Write +JMJ+ at the Top of 2024 and Give Your Family to the Holy Family

We need to consecrate our families to the Holy Family so that in another 800 years we can look back and see how Christian faith saved civilization once again.

Aerial panorama view of Barcelona and the Sagrada Família
Aerial panorama view of Barcelona and the Sagrada Família (photo: basiczto / Shutterstock)

Sometimes my students submit their essays or exams with the letters +J.M.J.+ atop every page. Their parents or some teacher taught them to do so. The initials, of course, are themselves a devotion to the Holy Family: Jesus, Mary and Joseph. The letters almost stare at me, not as distractions but as a steady reminder of what abides, what unites, and what orders us to our proper end.

Public devotions to the Holy Family began in the 14th century, possibly due to the popularity of St. Francis’ nativity creches, and the consequent increase in piety toward St. Joseph, whom theologians began to consider free from venial sin due to his union with Jesus and Mary, his immaculate spouse.

Such devotion to the Holy Family grew organically throughout the Counter-Reformation, against the individualist tendencies of modern Protestantism, and the devotion spread like wildfire through French and Spanish missions to the New World.

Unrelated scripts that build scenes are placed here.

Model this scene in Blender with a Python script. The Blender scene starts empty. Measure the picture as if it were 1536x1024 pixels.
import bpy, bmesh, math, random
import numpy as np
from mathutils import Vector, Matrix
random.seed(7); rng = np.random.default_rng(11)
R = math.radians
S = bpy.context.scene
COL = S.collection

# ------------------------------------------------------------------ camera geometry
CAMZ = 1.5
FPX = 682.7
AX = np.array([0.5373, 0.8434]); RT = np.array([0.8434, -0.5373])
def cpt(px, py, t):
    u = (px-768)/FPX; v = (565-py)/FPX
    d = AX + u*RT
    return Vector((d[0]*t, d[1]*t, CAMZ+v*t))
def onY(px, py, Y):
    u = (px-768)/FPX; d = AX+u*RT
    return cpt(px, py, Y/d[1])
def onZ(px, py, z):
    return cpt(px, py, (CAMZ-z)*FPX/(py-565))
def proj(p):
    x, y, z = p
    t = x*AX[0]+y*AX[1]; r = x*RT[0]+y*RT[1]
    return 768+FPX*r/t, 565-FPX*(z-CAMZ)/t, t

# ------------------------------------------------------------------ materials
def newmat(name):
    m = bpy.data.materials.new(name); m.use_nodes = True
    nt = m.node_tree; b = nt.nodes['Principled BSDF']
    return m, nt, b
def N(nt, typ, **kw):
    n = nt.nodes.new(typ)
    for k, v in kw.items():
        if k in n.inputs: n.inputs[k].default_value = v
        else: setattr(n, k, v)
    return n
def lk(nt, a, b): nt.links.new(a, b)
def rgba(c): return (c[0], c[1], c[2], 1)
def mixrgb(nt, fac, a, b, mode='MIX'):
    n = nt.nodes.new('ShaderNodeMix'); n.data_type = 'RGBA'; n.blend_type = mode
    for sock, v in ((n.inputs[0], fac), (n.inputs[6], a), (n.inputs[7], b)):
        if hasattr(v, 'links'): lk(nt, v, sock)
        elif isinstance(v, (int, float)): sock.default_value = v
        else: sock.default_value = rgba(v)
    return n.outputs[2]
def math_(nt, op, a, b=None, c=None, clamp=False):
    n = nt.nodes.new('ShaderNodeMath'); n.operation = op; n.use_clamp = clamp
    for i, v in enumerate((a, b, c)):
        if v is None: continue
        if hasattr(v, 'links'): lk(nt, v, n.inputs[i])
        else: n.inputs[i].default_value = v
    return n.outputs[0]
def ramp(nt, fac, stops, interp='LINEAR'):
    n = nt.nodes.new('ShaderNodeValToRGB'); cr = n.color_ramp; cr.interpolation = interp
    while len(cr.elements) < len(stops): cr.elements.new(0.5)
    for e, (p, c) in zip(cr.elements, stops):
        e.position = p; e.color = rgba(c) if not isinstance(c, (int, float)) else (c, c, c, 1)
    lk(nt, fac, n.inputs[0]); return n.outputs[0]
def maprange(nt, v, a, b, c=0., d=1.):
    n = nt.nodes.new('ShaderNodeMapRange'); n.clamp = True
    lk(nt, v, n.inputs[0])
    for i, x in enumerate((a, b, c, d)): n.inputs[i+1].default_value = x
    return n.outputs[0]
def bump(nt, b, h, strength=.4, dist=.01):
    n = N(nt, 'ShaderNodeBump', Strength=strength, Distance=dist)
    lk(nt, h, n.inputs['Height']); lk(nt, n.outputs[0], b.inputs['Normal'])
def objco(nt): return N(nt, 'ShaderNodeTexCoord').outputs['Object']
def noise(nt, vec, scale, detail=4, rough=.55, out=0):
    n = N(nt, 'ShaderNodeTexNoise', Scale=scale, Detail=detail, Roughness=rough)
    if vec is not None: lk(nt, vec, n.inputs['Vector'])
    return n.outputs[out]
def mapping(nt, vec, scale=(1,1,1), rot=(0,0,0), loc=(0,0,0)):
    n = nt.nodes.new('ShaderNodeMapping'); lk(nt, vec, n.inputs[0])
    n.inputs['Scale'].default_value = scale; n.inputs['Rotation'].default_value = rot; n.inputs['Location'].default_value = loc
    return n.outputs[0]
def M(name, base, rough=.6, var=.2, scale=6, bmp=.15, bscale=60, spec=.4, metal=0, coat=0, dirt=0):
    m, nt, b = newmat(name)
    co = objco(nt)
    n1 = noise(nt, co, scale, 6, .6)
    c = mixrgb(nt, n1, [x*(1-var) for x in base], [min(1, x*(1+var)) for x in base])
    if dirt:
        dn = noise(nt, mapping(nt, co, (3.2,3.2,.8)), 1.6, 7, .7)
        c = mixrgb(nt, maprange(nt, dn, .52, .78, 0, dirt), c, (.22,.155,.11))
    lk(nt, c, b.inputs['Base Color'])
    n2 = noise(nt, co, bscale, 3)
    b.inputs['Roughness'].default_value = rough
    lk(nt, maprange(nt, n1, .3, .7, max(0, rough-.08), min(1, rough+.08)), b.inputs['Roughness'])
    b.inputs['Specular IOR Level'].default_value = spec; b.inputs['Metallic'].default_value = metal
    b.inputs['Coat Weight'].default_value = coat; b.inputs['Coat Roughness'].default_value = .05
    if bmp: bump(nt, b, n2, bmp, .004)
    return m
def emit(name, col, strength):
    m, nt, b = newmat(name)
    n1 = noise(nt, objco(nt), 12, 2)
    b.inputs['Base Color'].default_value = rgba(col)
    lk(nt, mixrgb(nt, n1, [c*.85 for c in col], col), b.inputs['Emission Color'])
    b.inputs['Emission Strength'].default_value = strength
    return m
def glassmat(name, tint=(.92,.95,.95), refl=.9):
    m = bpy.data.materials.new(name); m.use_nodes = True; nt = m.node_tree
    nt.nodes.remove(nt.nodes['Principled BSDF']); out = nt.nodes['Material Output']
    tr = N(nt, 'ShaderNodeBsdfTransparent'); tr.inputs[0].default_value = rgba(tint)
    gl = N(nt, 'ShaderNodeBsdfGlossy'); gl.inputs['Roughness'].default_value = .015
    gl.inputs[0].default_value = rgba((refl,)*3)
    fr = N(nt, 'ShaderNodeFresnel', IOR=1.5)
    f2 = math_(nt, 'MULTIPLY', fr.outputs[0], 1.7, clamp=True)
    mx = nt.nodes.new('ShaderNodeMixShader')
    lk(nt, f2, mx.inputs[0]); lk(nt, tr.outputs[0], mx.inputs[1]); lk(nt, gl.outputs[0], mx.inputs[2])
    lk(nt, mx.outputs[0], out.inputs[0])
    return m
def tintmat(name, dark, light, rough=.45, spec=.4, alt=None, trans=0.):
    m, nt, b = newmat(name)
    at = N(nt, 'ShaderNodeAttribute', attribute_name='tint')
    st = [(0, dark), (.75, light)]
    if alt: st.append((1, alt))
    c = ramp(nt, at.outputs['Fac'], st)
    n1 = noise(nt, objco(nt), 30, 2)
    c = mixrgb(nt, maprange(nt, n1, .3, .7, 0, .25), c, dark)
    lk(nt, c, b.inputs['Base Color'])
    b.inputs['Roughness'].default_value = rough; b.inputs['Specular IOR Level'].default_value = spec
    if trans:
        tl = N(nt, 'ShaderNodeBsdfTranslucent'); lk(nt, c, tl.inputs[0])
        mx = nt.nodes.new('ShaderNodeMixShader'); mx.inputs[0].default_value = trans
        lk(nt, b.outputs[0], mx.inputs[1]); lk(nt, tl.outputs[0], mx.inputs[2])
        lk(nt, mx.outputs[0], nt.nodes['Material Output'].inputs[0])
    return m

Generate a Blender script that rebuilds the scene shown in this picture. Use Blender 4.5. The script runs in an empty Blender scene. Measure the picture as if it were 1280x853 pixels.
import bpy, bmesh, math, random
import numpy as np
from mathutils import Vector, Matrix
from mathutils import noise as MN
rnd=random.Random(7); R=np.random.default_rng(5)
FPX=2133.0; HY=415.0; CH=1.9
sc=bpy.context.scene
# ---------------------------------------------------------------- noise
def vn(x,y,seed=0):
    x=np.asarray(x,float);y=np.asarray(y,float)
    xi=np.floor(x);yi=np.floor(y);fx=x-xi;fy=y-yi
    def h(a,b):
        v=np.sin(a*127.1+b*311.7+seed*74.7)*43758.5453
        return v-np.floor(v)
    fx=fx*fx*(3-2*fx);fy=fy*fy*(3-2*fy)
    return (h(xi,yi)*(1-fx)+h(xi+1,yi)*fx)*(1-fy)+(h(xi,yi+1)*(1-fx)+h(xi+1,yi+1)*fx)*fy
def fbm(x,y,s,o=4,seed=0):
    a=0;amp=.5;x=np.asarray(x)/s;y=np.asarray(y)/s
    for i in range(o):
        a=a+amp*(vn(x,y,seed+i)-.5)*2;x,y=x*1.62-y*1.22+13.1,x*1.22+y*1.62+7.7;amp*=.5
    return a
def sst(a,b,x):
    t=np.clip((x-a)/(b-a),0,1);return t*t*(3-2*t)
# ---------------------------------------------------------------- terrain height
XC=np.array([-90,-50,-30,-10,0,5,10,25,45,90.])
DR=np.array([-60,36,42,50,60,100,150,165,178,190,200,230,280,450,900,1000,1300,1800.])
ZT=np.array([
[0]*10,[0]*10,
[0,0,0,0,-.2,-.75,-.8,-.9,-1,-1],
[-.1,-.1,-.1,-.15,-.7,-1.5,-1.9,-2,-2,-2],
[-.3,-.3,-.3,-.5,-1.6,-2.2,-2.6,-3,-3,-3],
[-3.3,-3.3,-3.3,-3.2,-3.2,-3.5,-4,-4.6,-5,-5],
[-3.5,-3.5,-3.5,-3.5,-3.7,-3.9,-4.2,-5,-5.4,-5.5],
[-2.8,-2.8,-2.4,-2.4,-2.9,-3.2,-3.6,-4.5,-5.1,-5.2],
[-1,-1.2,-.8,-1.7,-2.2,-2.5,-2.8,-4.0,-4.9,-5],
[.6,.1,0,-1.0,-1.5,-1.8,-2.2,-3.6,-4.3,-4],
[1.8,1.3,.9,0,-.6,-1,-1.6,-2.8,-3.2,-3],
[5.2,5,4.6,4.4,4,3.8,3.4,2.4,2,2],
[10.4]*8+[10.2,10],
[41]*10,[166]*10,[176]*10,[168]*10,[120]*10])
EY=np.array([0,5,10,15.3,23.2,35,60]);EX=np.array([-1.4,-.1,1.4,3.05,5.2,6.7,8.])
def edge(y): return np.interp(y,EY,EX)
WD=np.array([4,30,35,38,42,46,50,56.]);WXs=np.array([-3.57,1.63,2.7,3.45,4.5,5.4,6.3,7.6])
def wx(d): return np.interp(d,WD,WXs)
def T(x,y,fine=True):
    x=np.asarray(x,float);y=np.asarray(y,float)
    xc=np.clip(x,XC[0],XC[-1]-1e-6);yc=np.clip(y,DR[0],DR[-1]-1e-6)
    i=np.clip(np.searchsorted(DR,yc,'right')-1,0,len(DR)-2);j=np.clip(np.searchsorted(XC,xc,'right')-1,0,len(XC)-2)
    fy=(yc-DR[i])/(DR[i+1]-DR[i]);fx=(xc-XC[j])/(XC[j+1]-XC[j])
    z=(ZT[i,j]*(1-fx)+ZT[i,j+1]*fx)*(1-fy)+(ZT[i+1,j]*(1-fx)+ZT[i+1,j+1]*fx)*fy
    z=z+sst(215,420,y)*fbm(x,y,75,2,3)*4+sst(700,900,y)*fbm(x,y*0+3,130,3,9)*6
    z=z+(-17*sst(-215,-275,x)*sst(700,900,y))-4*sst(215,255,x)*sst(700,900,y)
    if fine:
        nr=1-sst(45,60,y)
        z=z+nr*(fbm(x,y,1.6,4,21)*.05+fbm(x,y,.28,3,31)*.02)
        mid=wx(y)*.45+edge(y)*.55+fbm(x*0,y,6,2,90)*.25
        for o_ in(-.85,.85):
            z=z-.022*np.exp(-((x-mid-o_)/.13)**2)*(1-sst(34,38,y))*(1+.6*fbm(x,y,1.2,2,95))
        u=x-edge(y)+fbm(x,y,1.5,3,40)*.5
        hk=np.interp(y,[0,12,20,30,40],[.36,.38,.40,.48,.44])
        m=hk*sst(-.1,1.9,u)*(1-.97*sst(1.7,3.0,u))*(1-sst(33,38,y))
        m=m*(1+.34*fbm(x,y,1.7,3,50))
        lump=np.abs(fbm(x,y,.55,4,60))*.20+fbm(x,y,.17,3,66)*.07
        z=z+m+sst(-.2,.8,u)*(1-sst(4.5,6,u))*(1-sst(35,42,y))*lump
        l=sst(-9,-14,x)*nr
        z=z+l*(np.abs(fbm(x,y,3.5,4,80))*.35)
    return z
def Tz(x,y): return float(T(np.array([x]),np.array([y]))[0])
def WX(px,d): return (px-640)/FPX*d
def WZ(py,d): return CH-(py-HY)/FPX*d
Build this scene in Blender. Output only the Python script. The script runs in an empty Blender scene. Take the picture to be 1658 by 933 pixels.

Thus, it is not surprising that the first Confraternity to the Holy Family arose in “New France” (Montreal) in the 17th century and began celebrating the first local Feast of the Holy Family on Jan. 22.

In Barcelona, construction began on Sagrada Família on March 19, 1882, under the inspiration of a bookseller who led a lay confraternity devoted to St. Joseph, and who wanted his place highlighted in God’s plan of salvation through his Holy Family. Pope Leo XIII would soon recognize the Feast of the Holy Family in 1893 as a bulwark against the destructive power of industrialization which was wreaking havoc upon the family — and he asked Catholic families to consecrate themselves to the Holy Family on this day to safeguard the first society, and the fundamental unit of all other societies.

Pope Benedict XV would subsequently elevate this feast to the universal calendar in 1921 in the Octave of Epiphany, and after the Second Vatican Council, the feast was moved from the Sunday after Epiphany to the Sunday after Christmas, which is how we now celebrate it today.

But it’s less the place of this feast in the liturgical calendar (should it belong to Christmas or Epiphany?) than its public meaning that interests me. What should it mean for all of us? A hundred years ago, G.K. Chesterton predicted the crisis of sexual morality which today threatens the family. And Pope St. John Paul II gave the greatest attention to this crisis, orienting his entire teaching office to safeguarding the family, observing that “as the family goes, so goes the nation and so goes the whole world in which we live.”

But now we see the wreckage clearly. We see the consequences of spiritual onanism and fatherlessness all around us.

Today, we need devotion to the Holy Family more than ever before. We need to raise high the Nativity in public places of honor. We need images of the Holy Family above our doorposts and upon our mantels. We need to consecrate our families to the Holy Family so that in another 800 years we can look back and see how Christian faith saved civilization once again.

This is why I think so highly of the student who writes “J.M.J.” atop his exam. Those three letters, however rote, always fill me with joy: So long as there are Catholic families, and Catholic schools, who teach our young people to consecrate themselves and their families to the Most Holy Family, we’ll have a bulwark against disorder, we’ll have hope for the family, and so the person. Like that bookseller who envisioned cathedral spires which raised the standard of the Holy Family over all of Barcelona, we must become the kind of people who inscribe J.M.J. upon all our labors. In doing so, we might raise the hopes of the whole world.